* Instructions to follow
Retype the material that follows, keeping every word as it is.

— BEGIN —

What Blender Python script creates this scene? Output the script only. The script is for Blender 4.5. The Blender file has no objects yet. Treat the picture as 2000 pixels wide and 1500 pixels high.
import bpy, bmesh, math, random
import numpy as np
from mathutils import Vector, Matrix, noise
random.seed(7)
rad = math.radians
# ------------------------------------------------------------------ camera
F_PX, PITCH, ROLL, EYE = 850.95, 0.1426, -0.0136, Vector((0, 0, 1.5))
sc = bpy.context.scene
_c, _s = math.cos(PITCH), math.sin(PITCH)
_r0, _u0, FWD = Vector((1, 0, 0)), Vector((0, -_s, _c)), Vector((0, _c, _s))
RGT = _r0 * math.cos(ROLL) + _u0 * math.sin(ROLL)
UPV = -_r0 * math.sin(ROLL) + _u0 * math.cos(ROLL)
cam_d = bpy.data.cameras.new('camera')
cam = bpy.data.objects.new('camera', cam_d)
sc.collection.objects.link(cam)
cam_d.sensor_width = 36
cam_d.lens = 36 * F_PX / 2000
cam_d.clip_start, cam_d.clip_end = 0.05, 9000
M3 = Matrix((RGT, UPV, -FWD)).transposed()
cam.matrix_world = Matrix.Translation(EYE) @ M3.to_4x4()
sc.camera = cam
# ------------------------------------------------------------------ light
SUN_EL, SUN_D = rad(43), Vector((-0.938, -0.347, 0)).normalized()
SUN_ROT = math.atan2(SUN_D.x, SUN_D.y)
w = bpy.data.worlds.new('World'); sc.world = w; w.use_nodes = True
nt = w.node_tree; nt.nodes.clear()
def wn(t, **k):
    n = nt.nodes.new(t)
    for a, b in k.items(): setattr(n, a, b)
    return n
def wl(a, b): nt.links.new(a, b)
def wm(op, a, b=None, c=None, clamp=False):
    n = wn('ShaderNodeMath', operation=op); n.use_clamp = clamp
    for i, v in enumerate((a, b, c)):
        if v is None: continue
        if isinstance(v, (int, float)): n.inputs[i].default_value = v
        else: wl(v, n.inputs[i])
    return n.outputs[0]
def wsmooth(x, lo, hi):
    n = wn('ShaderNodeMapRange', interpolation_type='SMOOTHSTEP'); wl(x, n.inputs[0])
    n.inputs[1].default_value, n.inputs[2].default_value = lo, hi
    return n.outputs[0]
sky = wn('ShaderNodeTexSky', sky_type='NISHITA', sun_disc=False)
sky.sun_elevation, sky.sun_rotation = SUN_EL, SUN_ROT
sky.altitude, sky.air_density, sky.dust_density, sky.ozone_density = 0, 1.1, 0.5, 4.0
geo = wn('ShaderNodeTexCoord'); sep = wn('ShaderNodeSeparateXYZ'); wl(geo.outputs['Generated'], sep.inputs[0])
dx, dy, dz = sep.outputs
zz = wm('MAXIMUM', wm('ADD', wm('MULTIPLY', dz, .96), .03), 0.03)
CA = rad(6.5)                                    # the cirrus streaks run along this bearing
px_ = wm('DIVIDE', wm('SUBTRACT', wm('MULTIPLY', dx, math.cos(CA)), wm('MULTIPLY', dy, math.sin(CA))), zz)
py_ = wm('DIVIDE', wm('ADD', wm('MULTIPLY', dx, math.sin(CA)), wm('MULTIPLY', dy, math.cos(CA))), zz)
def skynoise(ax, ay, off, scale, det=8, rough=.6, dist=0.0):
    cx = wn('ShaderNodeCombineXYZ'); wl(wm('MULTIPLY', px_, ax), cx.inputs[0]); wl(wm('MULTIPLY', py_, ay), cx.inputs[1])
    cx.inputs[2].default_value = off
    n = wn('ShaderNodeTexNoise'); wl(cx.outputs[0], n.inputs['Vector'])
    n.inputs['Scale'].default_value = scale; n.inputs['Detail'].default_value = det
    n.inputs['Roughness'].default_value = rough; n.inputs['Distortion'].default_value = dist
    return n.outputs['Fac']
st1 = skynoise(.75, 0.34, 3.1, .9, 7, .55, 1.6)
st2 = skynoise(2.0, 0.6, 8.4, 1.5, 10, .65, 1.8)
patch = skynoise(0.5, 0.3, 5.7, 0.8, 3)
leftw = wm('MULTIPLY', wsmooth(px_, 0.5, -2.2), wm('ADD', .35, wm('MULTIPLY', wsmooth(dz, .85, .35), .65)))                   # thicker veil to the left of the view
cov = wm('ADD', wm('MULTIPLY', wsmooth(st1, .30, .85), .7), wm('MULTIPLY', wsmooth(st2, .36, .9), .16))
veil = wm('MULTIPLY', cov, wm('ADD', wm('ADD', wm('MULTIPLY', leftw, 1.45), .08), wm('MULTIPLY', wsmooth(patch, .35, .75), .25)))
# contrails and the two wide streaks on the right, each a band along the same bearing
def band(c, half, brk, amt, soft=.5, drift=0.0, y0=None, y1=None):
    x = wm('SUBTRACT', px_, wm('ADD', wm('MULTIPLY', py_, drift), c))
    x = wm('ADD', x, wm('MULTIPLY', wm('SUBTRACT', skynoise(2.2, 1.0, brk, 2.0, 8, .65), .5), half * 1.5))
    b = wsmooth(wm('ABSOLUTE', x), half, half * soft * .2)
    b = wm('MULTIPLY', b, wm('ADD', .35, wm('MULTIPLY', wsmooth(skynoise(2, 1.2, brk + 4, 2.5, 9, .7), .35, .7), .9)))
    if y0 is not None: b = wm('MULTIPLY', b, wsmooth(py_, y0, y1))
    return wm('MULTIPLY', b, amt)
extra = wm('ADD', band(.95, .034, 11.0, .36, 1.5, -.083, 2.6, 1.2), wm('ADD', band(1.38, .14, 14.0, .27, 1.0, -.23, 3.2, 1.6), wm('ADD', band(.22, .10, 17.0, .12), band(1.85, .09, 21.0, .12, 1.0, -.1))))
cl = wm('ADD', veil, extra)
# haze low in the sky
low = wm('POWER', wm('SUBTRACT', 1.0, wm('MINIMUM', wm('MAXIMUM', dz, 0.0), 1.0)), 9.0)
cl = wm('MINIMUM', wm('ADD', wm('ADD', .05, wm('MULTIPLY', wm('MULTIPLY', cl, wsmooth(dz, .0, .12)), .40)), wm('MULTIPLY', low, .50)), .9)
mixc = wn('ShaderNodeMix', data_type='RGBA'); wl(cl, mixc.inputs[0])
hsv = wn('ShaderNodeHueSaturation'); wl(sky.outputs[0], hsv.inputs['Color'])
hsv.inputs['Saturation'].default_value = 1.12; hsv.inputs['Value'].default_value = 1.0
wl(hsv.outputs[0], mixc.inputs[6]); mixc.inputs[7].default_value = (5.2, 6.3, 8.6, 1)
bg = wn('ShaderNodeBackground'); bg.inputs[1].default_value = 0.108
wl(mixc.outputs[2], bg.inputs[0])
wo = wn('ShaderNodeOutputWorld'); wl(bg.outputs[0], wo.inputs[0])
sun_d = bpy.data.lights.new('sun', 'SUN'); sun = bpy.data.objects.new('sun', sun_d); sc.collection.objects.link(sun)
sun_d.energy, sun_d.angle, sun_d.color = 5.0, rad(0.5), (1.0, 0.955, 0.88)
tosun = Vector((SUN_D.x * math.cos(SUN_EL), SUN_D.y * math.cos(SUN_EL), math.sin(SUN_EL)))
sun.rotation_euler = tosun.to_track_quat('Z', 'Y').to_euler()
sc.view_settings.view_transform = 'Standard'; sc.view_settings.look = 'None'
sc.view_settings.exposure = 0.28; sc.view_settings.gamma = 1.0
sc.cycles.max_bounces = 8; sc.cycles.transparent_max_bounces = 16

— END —

* The output
What Blender Python script creates this scene? Output the script only. The script is for Blender 4.5. The Blender file has no objects yet. Treat the picture as 2000 pixels wide and 1500 pixels high.
import bpy, bmesh, math, random
import numpy as np
from mathutils import Vector, Matrix, noise
random.seed(7)
rad = math.radians
# ------------------------------------------------------------------ camera
F_PX, PITCH, ROLL, EYE = 850.95, 0.1426, -0.0136, Vector((0, 0, 1.5))
sc = bpy.context.scene
_c, _s = math.cos(PITCH), math.sin(PITCH)
_r0, _u0, FWD = Vector((1, 0, 0)), Vector((0, -_s, _c)), Vector((0, _c, _s))
RGT = _r0 * math.cos(ROLL) + _u0 * math.sin(ROLL)
UPV = -_r0 * math.sin(ROLL) + _u0 * math.cos(ROLL)
cam_d = bpy.data.cameras.new('camera')
cam = bpy.data.objects.new('camera', cam_d)
sc.collection.objects.link(cam)
cam_d.sensor_width = 36
cam_d.lens = 36 * F_PX / 2000
cam_d.clip_start, cam_d.clip_end = 0.05, 9000
M3 = Matrix((RGT, UPV, -FWD)).transposed()
cam.matrix_world = Matrix.Translation(EYE) @ M3.to_4x4()
sc.camera = cam
# ------------------------------------------------------------------ light
SUN_EL, SUN_D = rad(43), Vector((-0.938, -0.347, 0)).normalized()
SUN_ROT = math.atan2(SUN_D.x, SUN_D.y)
w = bpy.data.worlds.new('World'); sc.world = w; w.use_nodes = True
nt = w.node_tree; nt.nodes.clear()
def wn(t, **k):
    n = nt.nodes.new(t)
    for a, b in k.items(): setattr(n, a, b)
    return n
def wl(a, b): nt.links.new(a, b)
def wm(op, a, b=None, c=None, clamp=False):
    n = wn('ShaderNodeMath', operation=op); n.use_clamp = clamp
    for i, v in enumerate((a, b, c)):
        if v is None: continue
        if isinstance(v, (int, float)): n.inputs[i].default_value = v
        else: wl(v, n.inputs[i])
    return n.outputs[0]
def wsmooth(x, lo, hi):
    n = wn('ShaderNodeMapRange', interpolation_type='SMOOTHSTEP'); wl(x, n.inputs[0])
    n.inputs[1].default_value, n.inputs[2].default_value = lo, hi
    return n.outputs[0]
sky = wn('ShaderNodeTexSky', sky_type='NISHITA', sun_disc=False)
sky.sun_elevation, sky.sun_rotation = SUN_EL, SUN_ROT
sky.altitude, sky.air_density, sky.dust_density, sky.ozone_density = 0, 1.1, 0.5, 4.0
geo = wn('ShaderNodeTexCoord'); sep = wn('ShaderNodeSeparateXYZ'); wl(geo.outputs['Generated'], sep.inputs[0])
dx, dy, dz = sep.outputs
zz = wm('MAXIMUM', wm('ADD', wm('MULTIPLY', dz, .96), .03), 0.03)
CA = rad(6.5)                                    # the cirrus streaks run along this bearing
px_ = wm('DIVIDE', wm('SUBTRACT', wm('MULTIPLY', dx, math.cos(CA)), wm('MULTIPLY', dy, math.sin(CA))), zz)
py_ = wm('DIVIDE', wm('ADD', wm('MULTIPLY', dx, math.sin(CA)), wm('MULTIPLY', dy, math.cos(CA))), zz)
def skynoise(ax, ay, off, scale, det=8, rough=.6, dist=0.0):
    cx = wn('ShaderNodeCombineXYZ'); wl(wm('MULTIPLY', px_, ax), cx.inputs[0]); wl(wm('MULTIPLY', py_, ay), cx.inputs[1])
    cx.inputs[2].default_value = off
    n = wn('ShaderNodeTexNoise'); wl(cx.outputs[0], n.inputs['Vector'])
    n.inputs['Scale'].default_value = scale; n.inputs['Detail'].default_value = det
    n.inputs['Roughness'].default_value = rough; n.inputs['Distortion'].default_value = dist
    return n.outputs['Fac']
st1 = skynoise(.75, 0.34, 3.1, .9, 7, .55, 1.6)
st2 = skynoise(2.0, 0.6, 8.4, 1.5, 10, .65, 1.8)
patch = skynoise(0.5, 0.3, 5.7, 0.8, 3)
leftw = wm('MULTIPLY', wsmooth(px_, 0.5, -2.2), wm('ADD', .35, wm('MULTIPLY', wsmooth(dz, .85, .35), .65)))                   # thicker veil to the left of the view
cov = wm('ADD', wm('MULTIPLY', wsmooth(st1, .30, .85), .7), wm('MULTIPLY', wsmooth(st2, .36, .9), .16))
veil = wm('MULTIPLY', cov, wm('ADD', wm('ADD', wm('MULTIPLY', leftw, 1.45), .08), wm('MULTIPLY', wsmooth(patch, .35, .75), .25)))
# contrails and the two wide streaks on the right, each a band along the same bearing
def band(c, half, brk, amt, soft=.5, drift=0.0, y0=None, y1=None):
    x = wm('SUBTRACT', px_, wm('ADD', wm('MULTIPLY', py_, drift), c))
    x = wm('ADD', x, wm('MULTIPLY', wm('SUBTRACT', skynoise(2.2, 1.0, brk, 2.0, 8, .65), .5), half * 1.5))
    b = wsmooth(wm('ABSOLUTE', x), half, half * soft * .2)
    b = wm('MULTIPLY', b, wm('ADD', .35, wm('MULTIPLY', wsmooth(skynoise(2, 1.2, brk + 4, 2.5, 9, .7), .35, .7), .9)))
    if y0 is not None: b = wm('MULTIPLY', b, wsmooth(py_, y0, y1))
    return wm('MULTIPLY', b, amt)
extra = wm('ADD', band(.95, .034, 11.0, .36, 1.5, -.083, 2.6, 1.2), wm('ADD', band(1.38, .14, 14.0, .27, 1.0, -.23, 3.2, 1.6), wm('ADD', band(.22, .10, 17.0, .12), band(1.85, .09, 21.0, .12, 1.0, -.1))))
cl = wm('ADD', veil, extra)
# haze low in the sky
low = wm('POWER', wm('SUBTRACT', 1.0, wm('MINIMUM', wm('MAXIMUM', dz, 0.0), 1.0)), 9.0)
cl = wm('MINIMUM', wm('ADD', wm('ADD', .05, wm('MULTIPLY', wm('MULTIPLY', cl, wsmooth(dz, .0, .12)), .40)), wm('MULTIPLY', low, .50)), .9)
mixc = wn('ShaderNodeMix', data_type='RGBA'); wl(cl, mixc.inputs[0])
hsv = wn('ShaderNodeHueSaturation'); wl(sky.outputs[0], hsv.inputs['Color'])
hsv.inputs['Saturation'].default_value = 1.12; hsv.inputs['Value'].default_value = 1.0
wl(hsv.outputs[0], mixc.inputs[6]); mixc.inputs[7].default_value = (5.2, 6.3, 8.6, 1)
bg = wn('ShaderNodeBackground'); bg.inputs[1].default_value = 0.108
wl(mixc.outputs[2], bg.inputs[0])
wo = wn('ShaderNodeOutputWorld'); wl(bg.outputs[0], wo.inputs[0])
sun_d = bpy.data.lights.new('sun', 'SUN'); sun = bpy.data.objects.new('sun', sun_d); sc.collection.objects.link(sun)
sun_d.energy, sun_d.angle, sun_d.color = 5.0, rad(0.5), (1.0, 0.955, 0.88)
tosun = Vector((SUN_D.x * math.cos(SUN_EL), SUN_D.y * math.cos(SUN_EL), math.sin(SUN_EL)))
sun.rotation_euler = tosun.to_track_quat('Z', 'Y').to_euler()
sc.view_settings.view_transform = 'Standard'; sc.view_settings.look = 'None'
sc.view_settings.exposure = 0.28; sc.view_settings.gamma = 1.0
sc.cycles.max_bounces = 8; sc.cycles.transparent_max_bounces = 16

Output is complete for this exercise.